An interesting item from Inside Higher Ed:
News of universities partnering with massive open online course providers has become commonplace, which is why Yale University stands out for what it’s not doing: rushing.
While many top universities -- including Harvard and Stanford Universities, along with many others -- were announcing partnerships and launching their first MOOCs, Yale sat back, watched, and evaluated.
In December, some eight months after Princeton, the University of Pennsylvania and the University of Michigan at Ann Arbor joined Coursera and three months after Brown, Columbia, Emory, and Vanderbilt Universities did the same, Yale’s Committee on Online Education, a faculty committee, submitted its online report and recommendations to the dean of Yale College. Though the report suggests that Yale investigate different MOOC platforms, there is no timeline for when the university, seemingly already late to the MOOC party, might select a company or start providing MOOCs.
Are MOOCs coming to the law school near you?
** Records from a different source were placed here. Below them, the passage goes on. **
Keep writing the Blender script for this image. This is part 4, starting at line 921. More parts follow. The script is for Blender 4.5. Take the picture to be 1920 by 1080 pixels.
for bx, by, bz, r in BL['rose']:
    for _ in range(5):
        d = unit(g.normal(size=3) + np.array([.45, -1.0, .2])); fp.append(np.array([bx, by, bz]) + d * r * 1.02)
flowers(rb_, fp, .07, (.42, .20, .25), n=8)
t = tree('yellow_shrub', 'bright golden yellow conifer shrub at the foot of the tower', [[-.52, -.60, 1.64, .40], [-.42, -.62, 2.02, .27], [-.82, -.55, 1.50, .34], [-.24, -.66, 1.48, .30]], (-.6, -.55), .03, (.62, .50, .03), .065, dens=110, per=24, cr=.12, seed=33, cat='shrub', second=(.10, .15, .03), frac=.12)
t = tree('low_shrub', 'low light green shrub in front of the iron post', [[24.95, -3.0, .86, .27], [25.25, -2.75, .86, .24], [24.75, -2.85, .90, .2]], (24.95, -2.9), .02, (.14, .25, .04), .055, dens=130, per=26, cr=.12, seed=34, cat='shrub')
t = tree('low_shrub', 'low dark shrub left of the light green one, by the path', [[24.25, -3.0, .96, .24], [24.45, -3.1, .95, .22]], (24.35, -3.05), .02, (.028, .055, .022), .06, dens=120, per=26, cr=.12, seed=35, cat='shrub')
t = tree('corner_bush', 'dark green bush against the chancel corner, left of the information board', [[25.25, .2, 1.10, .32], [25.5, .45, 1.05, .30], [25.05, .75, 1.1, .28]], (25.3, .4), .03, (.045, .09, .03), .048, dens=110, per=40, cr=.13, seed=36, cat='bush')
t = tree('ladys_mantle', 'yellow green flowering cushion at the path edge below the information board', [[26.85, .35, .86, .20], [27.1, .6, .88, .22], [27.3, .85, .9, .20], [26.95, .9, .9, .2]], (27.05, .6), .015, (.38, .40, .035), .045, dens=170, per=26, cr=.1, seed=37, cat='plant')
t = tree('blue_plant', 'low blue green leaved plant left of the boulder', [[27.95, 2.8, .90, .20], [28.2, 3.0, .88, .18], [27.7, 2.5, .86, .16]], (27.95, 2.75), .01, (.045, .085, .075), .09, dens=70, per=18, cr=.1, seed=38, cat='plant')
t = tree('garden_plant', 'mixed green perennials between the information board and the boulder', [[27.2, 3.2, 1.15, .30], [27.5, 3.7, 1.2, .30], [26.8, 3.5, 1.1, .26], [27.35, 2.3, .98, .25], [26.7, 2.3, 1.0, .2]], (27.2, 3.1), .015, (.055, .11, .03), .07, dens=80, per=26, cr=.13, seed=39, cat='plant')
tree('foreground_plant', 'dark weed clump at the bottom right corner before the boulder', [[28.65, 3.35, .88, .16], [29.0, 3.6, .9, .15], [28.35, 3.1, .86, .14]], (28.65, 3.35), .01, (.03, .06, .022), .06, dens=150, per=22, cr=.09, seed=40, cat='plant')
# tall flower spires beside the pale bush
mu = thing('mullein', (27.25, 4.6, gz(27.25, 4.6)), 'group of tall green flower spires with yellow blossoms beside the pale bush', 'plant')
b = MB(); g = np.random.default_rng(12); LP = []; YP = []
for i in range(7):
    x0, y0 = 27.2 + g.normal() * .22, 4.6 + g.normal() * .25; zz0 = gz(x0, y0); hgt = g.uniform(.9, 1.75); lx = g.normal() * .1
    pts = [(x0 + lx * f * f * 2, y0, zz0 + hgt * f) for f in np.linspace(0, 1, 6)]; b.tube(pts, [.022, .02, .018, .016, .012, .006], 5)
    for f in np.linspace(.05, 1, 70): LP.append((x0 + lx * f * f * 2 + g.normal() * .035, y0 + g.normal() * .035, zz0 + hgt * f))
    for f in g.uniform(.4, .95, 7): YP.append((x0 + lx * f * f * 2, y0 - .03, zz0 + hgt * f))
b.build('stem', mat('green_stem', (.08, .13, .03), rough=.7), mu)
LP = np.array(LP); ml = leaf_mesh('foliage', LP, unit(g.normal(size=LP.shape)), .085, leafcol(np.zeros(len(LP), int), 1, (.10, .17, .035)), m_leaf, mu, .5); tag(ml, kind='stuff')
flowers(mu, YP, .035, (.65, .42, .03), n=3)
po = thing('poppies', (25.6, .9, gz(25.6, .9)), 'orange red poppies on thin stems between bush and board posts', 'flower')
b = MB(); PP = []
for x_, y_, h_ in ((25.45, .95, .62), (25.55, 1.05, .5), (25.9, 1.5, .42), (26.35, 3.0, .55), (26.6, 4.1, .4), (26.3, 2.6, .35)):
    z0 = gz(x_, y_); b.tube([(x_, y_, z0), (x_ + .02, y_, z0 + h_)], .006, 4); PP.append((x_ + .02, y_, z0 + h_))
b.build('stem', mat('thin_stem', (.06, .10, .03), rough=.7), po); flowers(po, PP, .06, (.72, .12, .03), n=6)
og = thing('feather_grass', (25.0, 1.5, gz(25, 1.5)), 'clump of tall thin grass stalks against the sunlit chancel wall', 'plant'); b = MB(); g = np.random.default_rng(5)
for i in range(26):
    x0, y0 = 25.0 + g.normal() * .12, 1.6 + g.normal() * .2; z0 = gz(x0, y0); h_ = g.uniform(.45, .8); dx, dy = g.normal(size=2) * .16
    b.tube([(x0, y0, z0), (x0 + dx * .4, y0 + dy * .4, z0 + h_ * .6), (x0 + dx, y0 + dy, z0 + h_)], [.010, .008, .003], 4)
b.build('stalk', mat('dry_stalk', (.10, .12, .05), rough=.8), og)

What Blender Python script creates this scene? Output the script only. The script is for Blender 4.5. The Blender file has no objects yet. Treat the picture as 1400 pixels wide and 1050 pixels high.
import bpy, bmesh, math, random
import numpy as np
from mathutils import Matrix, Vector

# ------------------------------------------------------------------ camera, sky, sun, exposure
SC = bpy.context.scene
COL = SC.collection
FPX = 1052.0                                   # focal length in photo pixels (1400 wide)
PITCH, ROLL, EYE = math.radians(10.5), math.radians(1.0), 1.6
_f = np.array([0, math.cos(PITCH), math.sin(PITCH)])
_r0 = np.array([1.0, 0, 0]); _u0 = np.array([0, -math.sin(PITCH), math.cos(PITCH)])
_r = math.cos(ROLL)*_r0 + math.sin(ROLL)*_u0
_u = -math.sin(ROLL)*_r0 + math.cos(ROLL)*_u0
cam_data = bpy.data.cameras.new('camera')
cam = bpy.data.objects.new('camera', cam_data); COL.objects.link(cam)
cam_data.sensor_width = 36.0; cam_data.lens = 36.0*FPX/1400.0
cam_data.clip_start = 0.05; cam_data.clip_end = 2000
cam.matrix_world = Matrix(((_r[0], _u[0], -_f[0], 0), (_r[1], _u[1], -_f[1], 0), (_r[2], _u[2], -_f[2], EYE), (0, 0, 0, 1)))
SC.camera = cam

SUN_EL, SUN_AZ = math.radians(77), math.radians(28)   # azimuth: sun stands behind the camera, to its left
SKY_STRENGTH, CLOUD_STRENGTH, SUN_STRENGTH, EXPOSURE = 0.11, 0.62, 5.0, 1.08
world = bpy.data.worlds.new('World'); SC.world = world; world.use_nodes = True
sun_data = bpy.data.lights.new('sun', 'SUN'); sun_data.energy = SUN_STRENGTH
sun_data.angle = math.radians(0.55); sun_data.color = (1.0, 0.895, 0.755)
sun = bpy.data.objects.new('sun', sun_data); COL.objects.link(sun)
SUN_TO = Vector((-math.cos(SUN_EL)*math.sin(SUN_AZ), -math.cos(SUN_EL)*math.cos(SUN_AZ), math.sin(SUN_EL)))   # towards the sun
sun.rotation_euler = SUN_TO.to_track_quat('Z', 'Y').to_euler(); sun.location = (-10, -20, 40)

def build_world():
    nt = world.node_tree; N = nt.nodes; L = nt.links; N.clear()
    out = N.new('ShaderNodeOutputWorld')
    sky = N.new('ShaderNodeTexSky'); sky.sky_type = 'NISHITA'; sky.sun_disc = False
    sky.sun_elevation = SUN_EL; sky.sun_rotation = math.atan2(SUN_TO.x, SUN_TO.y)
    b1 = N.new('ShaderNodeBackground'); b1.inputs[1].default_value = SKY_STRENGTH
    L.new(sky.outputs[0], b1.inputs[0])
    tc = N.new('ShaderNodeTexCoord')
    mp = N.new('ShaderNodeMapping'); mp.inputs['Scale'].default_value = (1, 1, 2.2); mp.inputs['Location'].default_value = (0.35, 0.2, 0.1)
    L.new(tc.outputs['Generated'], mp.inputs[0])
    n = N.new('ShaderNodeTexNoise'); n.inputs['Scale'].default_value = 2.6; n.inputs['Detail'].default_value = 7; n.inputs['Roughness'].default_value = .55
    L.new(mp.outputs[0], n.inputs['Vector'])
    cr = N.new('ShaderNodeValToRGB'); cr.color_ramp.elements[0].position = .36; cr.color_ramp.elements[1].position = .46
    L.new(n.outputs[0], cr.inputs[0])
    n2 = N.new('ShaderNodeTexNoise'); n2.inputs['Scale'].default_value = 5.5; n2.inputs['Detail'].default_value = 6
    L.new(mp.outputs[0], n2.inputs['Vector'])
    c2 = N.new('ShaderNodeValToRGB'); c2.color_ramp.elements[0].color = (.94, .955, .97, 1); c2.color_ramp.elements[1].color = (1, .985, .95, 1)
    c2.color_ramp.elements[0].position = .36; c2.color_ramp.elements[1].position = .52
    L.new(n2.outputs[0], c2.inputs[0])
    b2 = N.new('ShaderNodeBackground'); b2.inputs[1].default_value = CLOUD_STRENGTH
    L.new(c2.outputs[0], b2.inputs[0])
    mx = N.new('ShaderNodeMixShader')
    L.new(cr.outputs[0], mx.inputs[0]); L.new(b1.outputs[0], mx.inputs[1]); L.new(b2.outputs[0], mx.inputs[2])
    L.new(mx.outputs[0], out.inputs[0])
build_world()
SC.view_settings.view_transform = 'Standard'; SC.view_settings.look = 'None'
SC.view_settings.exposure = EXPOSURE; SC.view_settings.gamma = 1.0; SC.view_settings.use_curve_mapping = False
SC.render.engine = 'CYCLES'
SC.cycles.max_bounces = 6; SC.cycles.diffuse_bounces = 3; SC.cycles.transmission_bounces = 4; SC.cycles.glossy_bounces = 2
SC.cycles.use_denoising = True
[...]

Harvard law prof Glenn Cohen says maybe not:
We in the law school who use the Socratic method may be particularly insulated from the MOOC treatment since the interactivity is part of what is prized.
Which might be true except for the inconvenient facts that (1) the Socratic method is a crappy way of teaching and (2) law schools are not immune from the same economic forces affecting higher ed more generally. Indeed, if this year's huge drop in applications proves permanent, we may suddenyl find ourselves on the cutting edge of change.
Which leads me to ponder:
- How would UCLA make money off a MOOC?
- How would some of that money come my way?
- Would I make more money MOOCing than professing? I'm imagining here the "Stephen M Bainbridge School of Corporate Law" as a stand-alone business enterprise. Other than the damnable barriers to entry of the legal profession created by the bar, it could work....
- How would I teach a corporate law MOOC?
- Assuming I retire on schedule in 2023, will it have come to pass by then?